| Komisyon Adı | : | PLAN VE BÜTÇE KOMİSYONU |
| Konu | : | 2021 Yılı Merkezi Yönetim Bütçe Kanun Teklifi (1/281 ) ile 2019 Yılı Merkezi Yönetim Kesin Hesap Kanun Teklifi (1/280) ve Sayıştay tezkereleri a) Cumhurbaşkanlığı b) Millî İstihbarat Teşkilatı Başkanlığı c)Millî Güvenlik Kurulu Genel Sekreterliği ç)Diyanet İşleri Başkanlığı d)Devlet Arşivleri Başkanlığı e)Millî Saraylar İdaresi Başkanlığı f)Strateji ve Bütçe Başkanlığı g)İletişim Başkanlığı ğ) Savunma Sanayii Başkanlığı h)Tasarruf Mevduatı Sigorta Fonu ı)Yatırım Ofisi Başkanlığı |
| Dönemi | : | 27 |
| Yasama Yılı | : | 4 |
| Tarih | : | 27 .11.2020 |
TULAY HATIMOĞULLARI ORUÇ (Adana) - Teşekkür ederim Başkan.

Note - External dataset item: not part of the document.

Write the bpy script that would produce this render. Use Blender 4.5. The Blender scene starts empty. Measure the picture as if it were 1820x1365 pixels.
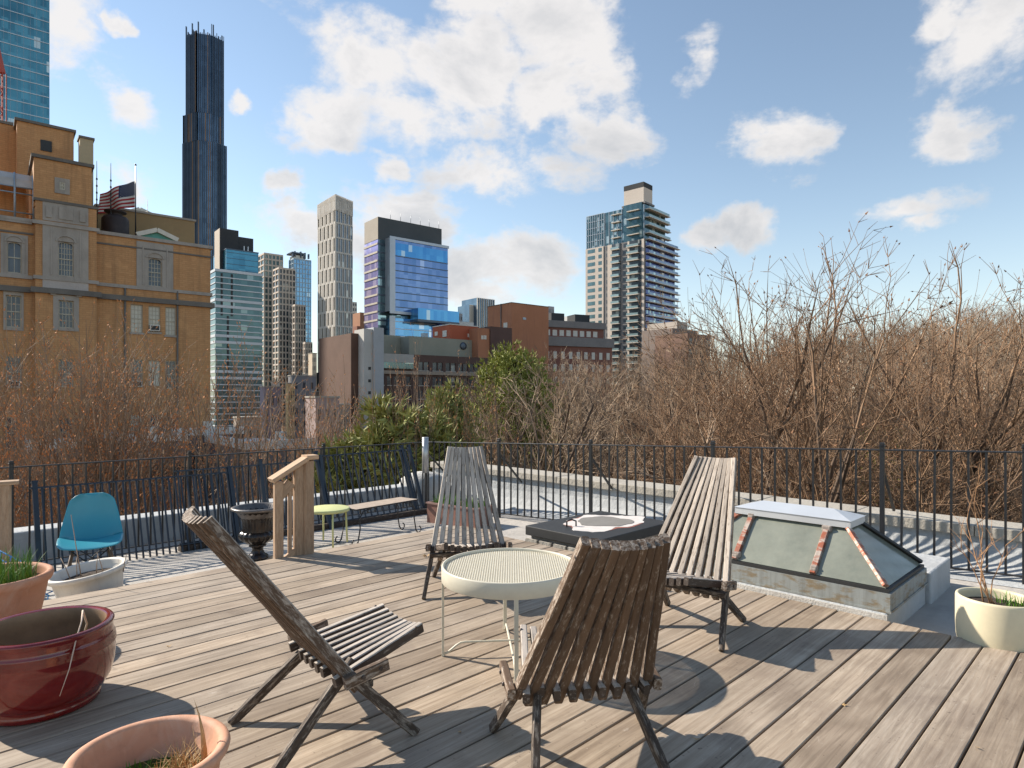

Ben sözlerime savunma sanayisiyle ilgili yaptığınız sunumdan başlamak istiyorum Sayın Cumhurbaşkanı Yardımcısı ki savunma sanayisini çok konuştuk gerçekten bütçe süresi boyunca ve özellikle şuna dikkat çekmek istiyorum bir kere daha: "Yurtta savaş ve gerilim, cihanda savaş ve gerilim." politikasının elbette birçok nedeni var, bu nedenleri defalarca burada konuştuk ama bir de buna şunu eklememiz gerekiyor, altını çizmemiz gerekiyor: İçinde dünürün olduğu, Cumhurbaşkanının dünürünün olduğu bir sermaye palazlanıyor, daha da katlanarak büyüyor burada. Askerî sınai kompleksinde yandaşa peşkeş çekilen bir alan olarak bunun altını bir kere daha çizmek istiyorum.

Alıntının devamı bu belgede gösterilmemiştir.